In addition to being trivial because it’s part of this corrupted liberal subgenre, Girl with the Dragon Tattoo is particularly repellant also because it’s a mean-spirited feminist revenge fantasy–very typically Scandinavian in that way (dating back through Ibsen and Bergman). As Skunky so correctly pointed out a couple weeks ago, the Swedes–Larsson included– are a bankrupt culture who have little to offer the world in terms of art, culture, philosophy or products. Their award of the Nobel Peace Prize to Obama two years ago confirmed their status as world clown and laughingstock.

I also appreciated your comment to Jonathan E. Grant above about Nazis and films. Just because a liberal sticks a Nazi in a basically socialist film or novel doesn’t make the film or novel more palatable. It’s well known that liberals are deluded into thinking that Nazis are conservatives even though Naziism is, of course, socialist in every shape and form including its very name (National SOCIALIST party) as well as its identity politics, radical health-food and animal-rights advocacy, scorn of capitalism for its supposed anarchic tendencies, fanatical commitment to nationalized health care, etc.

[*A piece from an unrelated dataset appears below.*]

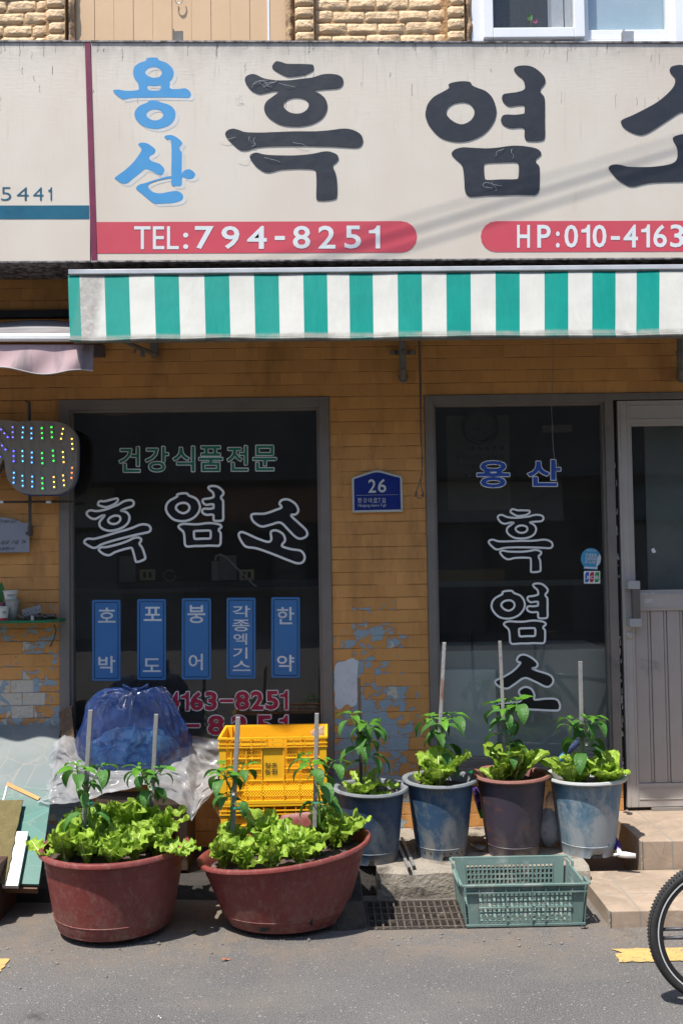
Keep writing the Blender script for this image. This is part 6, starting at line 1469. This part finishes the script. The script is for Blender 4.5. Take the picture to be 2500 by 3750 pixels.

Hitler was FDR’s greatest fan–a fact not often brought out in history books for some odd reason. This characterization of the bad guys as Nazi-CEOs is just tinsel Larsson uses to whip up the ignorant liberal base who are easily fooled.

And if anyone doubts this assessment I just made that liberals are ignorant buffoons, just check out Right is Always wrong’s comment above.

Burke on December 24, 2011 at 9:31 pm

After seeing the mediocre Swedish version and reading your review I was hesitant about seeing the American version. I don’t know what you saw Deb but it was nothing like the Swedish version. As far as film adaptions of books go this one was mostly accurate and thorough. With that being said, if you didn’t read the book you will not like the movie. It is long and you will probably have no clue what is going on. You really have to read the book first.

albert on December 29, 2011 at 2:13 am

Three hours? Nope, nine hours+-. Also The Girl Who Kicked the Hornet’s Nest and The Girl Who Played with Fire. Gotta take issue with you on this one. This trilogy is one of my faves. One of the best revenge movies I’ve ever seen. Tattoo is just the teaser. Yeah, it’s long and slow, but you have a long attention span.